Do this: Reproduce, word for word, every line from the first one down to the line containing "from mathutils import Vector, noise as mnoise", and nothing else.

Recorded data:
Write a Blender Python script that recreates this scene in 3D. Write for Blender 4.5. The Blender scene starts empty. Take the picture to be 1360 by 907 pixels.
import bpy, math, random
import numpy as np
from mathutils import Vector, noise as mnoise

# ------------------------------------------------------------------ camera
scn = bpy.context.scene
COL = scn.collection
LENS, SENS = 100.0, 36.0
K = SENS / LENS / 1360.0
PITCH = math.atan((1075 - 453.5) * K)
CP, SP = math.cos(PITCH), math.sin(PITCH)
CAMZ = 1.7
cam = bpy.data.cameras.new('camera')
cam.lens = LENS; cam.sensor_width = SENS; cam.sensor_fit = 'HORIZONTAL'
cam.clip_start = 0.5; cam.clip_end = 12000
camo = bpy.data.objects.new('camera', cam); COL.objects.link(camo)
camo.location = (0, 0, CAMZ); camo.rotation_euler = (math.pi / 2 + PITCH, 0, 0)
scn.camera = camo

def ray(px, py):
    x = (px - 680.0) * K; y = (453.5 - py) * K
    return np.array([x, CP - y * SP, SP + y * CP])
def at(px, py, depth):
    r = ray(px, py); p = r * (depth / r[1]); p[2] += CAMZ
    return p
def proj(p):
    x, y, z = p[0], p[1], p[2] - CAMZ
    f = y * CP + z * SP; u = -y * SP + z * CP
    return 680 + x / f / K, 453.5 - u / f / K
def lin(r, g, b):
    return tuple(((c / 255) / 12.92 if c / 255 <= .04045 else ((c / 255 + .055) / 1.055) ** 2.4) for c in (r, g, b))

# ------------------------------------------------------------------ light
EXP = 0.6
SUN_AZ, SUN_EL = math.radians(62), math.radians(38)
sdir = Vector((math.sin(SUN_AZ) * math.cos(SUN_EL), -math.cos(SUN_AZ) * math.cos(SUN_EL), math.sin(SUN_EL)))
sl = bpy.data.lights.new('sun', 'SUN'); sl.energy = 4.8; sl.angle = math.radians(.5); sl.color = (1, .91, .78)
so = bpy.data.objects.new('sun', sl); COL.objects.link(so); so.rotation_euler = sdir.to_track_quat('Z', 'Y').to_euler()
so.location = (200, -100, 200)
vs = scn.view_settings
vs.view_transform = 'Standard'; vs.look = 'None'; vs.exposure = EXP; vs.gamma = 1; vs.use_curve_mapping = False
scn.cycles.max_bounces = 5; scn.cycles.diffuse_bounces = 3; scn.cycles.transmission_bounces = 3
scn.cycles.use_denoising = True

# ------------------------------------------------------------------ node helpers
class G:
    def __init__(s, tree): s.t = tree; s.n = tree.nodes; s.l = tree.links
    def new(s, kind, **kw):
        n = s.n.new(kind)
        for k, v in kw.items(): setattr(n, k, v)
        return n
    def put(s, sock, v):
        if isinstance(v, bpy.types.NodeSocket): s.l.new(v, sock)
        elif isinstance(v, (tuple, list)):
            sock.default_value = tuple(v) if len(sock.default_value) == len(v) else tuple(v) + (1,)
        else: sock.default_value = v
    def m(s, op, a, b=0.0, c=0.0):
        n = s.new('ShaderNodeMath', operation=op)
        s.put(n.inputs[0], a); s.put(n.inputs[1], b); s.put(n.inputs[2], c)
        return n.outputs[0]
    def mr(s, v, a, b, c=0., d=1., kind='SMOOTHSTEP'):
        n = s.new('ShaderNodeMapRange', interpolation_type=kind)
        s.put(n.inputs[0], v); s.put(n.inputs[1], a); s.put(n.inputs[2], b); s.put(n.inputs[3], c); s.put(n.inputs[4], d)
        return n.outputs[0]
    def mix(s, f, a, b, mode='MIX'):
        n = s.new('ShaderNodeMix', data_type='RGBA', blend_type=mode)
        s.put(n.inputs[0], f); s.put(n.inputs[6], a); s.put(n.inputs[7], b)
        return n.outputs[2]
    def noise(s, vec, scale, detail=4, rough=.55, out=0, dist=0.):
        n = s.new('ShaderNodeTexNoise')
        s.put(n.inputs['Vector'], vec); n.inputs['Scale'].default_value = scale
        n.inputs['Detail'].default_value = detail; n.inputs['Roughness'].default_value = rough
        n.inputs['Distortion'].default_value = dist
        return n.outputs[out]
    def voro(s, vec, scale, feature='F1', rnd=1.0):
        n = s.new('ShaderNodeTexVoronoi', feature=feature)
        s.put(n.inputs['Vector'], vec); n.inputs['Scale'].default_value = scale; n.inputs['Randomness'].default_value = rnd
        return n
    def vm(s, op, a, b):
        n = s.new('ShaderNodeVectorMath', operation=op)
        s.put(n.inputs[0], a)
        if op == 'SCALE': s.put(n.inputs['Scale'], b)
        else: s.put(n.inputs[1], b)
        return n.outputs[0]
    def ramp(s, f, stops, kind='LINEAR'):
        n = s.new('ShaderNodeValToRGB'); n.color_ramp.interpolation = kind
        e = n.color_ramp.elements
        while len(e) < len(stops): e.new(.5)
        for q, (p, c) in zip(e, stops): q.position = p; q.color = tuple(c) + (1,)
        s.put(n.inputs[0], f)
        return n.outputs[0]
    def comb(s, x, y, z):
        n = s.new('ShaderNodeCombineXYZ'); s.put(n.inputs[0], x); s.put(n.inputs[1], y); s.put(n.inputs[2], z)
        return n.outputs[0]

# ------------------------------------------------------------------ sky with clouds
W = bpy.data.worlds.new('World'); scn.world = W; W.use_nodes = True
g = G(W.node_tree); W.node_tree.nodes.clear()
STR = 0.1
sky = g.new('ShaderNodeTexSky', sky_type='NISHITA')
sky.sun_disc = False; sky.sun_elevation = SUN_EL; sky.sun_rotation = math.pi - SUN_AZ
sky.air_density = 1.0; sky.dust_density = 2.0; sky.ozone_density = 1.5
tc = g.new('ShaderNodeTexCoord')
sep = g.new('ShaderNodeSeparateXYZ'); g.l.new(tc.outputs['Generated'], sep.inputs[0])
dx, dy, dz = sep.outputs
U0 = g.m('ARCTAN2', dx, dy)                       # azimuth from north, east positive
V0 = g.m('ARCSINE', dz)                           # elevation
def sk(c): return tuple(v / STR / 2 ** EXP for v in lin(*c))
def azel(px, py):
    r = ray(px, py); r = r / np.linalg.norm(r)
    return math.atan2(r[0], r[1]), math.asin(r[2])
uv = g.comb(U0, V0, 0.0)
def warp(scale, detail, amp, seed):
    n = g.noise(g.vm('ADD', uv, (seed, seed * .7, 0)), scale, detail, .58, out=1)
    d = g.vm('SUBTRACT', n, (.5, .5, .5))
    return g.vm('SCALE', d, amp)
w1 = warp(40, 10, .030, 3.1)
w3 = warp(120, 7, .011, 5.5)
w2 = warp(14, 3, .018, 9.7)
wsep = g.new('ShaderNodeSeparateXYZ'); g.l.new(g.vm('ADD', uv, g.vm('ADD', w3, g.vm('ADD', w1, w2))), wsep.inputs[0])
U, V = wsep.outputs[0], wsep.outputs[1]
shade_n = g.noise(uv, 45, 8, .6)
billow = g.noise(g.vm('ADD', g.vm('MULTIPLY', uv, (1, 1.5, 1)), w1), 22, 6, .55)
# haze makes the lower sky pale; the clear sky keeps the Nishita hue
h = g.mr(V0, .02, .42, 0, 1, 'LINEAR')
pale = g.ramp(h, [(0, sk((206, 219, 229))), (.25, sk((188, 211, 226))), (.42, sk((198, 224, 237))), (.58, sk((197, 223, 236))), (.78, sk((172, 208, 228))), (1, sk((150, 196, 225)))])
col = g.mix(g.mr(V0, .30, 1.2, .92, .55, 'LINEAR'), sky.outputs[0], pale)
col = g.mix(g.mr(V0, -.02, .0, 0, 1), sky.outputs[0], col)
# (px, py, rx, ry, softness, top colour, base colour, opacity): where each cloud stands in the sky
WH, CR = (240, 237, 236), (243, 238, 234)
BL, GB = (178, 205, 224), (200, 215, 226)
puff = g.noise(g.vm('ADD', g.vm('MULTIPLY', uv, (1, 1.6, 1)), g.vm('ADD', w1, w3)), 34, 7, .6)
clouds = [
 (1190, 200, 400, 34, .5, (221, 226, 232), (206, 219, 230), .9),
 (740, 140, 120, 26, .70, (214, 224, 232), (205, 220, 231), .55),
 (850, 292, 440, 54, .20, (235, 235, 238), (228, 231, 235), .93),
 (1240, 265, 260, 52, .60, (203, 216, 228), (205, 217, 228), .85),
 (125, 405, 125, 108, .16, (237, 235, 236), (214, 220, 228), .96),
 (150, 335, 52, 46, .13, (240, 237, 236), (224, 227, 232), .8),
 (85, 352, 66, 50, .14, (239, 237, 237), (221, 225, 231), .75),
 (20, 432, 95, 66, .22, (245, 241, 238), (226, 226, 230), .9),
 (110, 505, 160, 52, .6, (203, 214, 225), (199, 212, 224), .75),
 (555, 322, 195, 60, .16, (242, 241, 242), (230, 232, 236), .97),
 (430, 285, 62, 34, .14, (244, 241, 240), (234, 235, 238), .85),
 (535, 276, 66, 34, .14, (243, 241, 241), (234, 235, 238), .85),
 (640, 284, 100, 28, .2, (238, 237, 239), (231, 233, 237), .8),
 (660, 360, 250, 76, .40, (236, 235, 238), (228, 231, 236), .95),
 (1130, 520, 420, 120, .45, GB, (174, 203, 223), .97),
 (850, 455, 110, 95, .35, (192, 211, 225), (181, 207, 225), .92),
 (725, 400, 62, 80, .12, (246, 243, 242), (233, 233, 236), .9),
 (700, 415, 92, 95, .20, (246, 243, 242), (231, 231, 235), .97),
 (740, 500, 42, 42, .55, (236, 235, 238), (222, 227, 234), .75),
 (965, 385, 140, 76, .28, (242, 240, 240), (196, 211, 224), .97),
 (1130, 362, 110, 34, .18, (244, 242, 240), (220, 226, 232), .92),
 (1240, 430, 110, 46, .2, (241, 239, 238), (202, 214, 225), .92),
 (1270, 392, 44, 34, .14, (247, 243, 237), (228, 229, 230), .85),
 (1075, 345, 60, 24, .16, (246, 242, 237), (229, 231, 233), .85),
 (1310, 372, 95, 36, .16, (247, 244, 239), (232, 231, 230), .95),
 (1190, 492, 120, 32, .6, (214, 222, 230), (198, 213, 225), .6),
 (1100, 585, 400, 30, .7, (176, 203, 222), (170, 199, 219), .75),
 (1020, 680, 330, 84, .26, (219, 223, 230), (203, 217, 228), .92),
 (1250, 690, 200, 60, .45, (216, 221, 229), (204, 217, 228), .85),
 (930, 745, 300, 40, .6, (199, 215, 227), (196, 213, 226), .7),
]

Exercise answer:
Write a Blender Python script that recreates this scene in 3D. Write for Blender 4.5. The Blender scene starts empty. Take the picture to be 1360 by 907 pixels.
import bpy, math, random
import numpy as np
from mathutils import Vector, noise as mnoise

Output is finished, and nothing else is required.